Collected material:
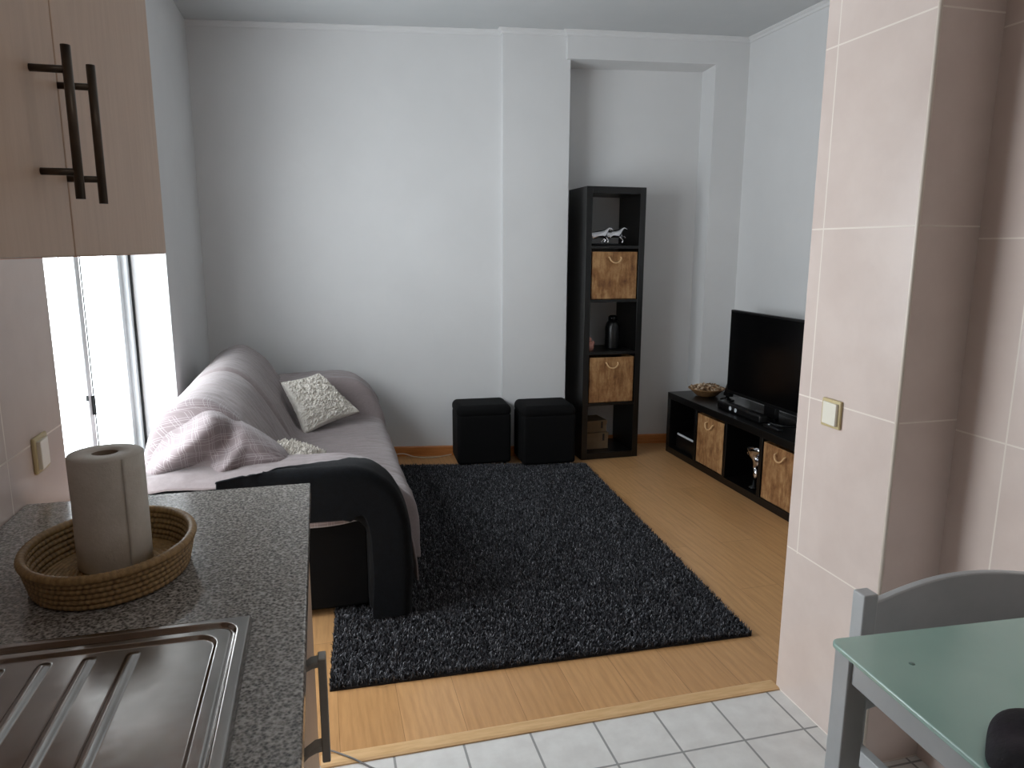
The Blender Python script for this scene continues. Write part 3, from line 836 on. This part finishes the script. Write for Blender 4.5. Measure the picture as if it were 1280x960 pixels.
def horse(ox, s, dy):
    g = lambda x, z, r, y=0: (ox+x*s, hy+dy+y, hz+.012+z*s, r*s*1.45)
    return [[g(-.045,.052,.013), g(-.015,.054,.014), g(.02,.056,.013), g(.04,.075,.009), g(.052,.09,.007), g(.07,.084,.006), g(.08,.078,.004)],
            [g(.02,.056,.013), g(.045,.04,.006,.006), g(.06,.045,.004,.006), g(.07,.03,.003,.006)],
            [g(.02,.056,.013), g(.035,.03,.006,-.006), g(.05,.02,.004,-.006), g(.045,.004,.004,-.006)],
            [g(-.045,.052,.013), g(-.06,.03,.007,.006), g(-.072,.018,.004,.006), g(-.085,.004,.004,.006)],
            [g(-.045,.052,.013), g(-.05,.03,.007,-.006), g(-.062,.016,.004,-.006), g(-.06,.002,.004,-.006)],
            [g(-.045,.052,.013), g(-.066,.062,.004), g(-.085,.058,.004), g(-.098,.045,.003)]]
skin('horse', horse(1.84, 1.15, -.008), M['chrome'], hf, 1); skin('horse', horse(1.955, 1.2, .018), M['chrome'], hf, 1)
# third cube: pink angel and dark bottle box
pz = cz[2][0]
pk = empty('ornament', (1.795, 4.66, pz), 'small pink round ornament in the middle open cube of the tall shelf', 'ornament')
bm = BM(); lathe(bm, [(0,0),(.026,.0),(.032,.02),(.03,.045),(.016,.06),(.0,.062)], (1.795, 4.66, pz), 20); mk('body', bm, M['pink'], pk)
bm = BM(); lathe(bm, [(0,0),(.014,.006),(.019,.02),(.014,.034),(0,.04)], (1.79, 4.655, pz+.055), 16); mk('head', bm, M['pink'], pk)
for s in (-1, 1):
    bm = BM(); lathe(bm, [(0,0),(.012,.012),(.014,.028),(0,.04)], (1.795+s*.028, 4.665, pz+.028), 12, 1, .5); mk('wing', bm, M['pink'], pk)
bt = empty('black_carafe', (1.99, 4.72, pz), 'tall black lidded carafe in the middle cube of the tall shelf', 'carafe')
bm = BM(); lathe(bm, [(0,0),(.05,.0),(.052,.01),(.052,.15),(.045,.18),(.03,.2),(0,.2)], (1.99, 4.72, pz), 28); mk('body', bm, M['black_plastic'], bt)
bm = BM(); lathe(bm, [(.028,.198),(.032,.2),(.032,.225),(.02,.235),(0,.236)], (1.99, 4.72, pz), 24); mk('lid', bm, M['gloss_black'], bt)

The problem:
The data above should be repeated exactly, minus any pictures.

Final result:
The Blender Python script for this scene continues. Write part 3, from line 836 on. This part finishes the script. Write for Blender 4.5. Measure the picture as if it were 1280x960 pixels.
def horse(ox, s, dy):
    g = lambda x, z, r, y=0: (ox+x*s, hy+dy+y, hz+.012+z*s, r*s*1.45)
    return [[g(-.045,.052,.013), g(-.015,.054,.014), g(.02,.056,.013), g(.04,.075,.009), g(.052,.09,.007), g(.07,.084,.006), g(.08,.078,.004)],
            [g(.02,.056,.013), g(.045,.04,.006,.006), g(.06,.045,.004,.006), g(.07,.03,.003,.006)],
            [g(.02,.056,.013), g(.035,.03,.006,-.006), g(.05,.02,.004,-.006), g(.045,.004,.004,-.006)],
            [g(-.045,.052,.013), g(-.06,.03,.007,.006), g(-.072,.018,.004,.006), g(-.085,.004,.004,.006)],
            [g(-.045,.052,.013), g(-.05,.03,.007,-.006), g(-.062,.016,.004,-.006), g(-.06,.002,.004,-.006)],
            [g(-.045,.052,.013), g(-.066,.062,.004), g(-.085,.058,.004), g(-.098,.045,.003)]]
skin('horse', horse(1.84, 1.15, -.008), M['chrome'], hf, 1); skin('horse', horse(1.955, 1.2, .018), M['chrome'], hf, 1)
# third cube: pink angel and dark bottle box
pz = cz[2][0]
pk = empty('ornament', (1.795, 4.66, pz), 'small pink round ornament in the middle open cube of the tall shelf', 'ornament')
bm = BM(); lathe(bm, [(0,0),(.026,.0),(.032,.02),(.03,.045),(.016,.06),(.0,.062)], (1.795, 4.66, pz), 20); mk('body', bm, M['pink'], pk)
bm = BM(); lathe(bm, [(0,0),(.014,.006),(.019,.02),(.014,.034),(0,.04)], (1.79, 4.655, pz+.055), 16); mk('head', bm, M['pink'], pk)
for s in (-1, 1):
    bm = BM(); lathe(bm, [(0,0),(.012,.012),(.014,.028),(0,.04)], (1.795+s*.028, 4.665, pz+.028), 12, 1, .5); mk('wing', bm, M['pink'], pk)
bt = empty('black_carafe', (1.99, 4.72, pz), 'tall black lidded carafe in the middle cube of the tall shelf', 'carafe')
bm = BM(); lathe(bm, [(0,0),(.05,.0),(.052,.01),(.052,.15),(.045,.18),(.03,.2),(0,.2)], (1.99, 4.72, pz), 28); mk('body', bm, M['black_plastic'], bt)
bm = BM(); lathe(bm, [(.028,.198),(.032,.2),(.032,.225),(.02,.235),(0,.236)], (1.99, 4.72, pz), 24); mk('lid', bm, M['gloss_black'], bt)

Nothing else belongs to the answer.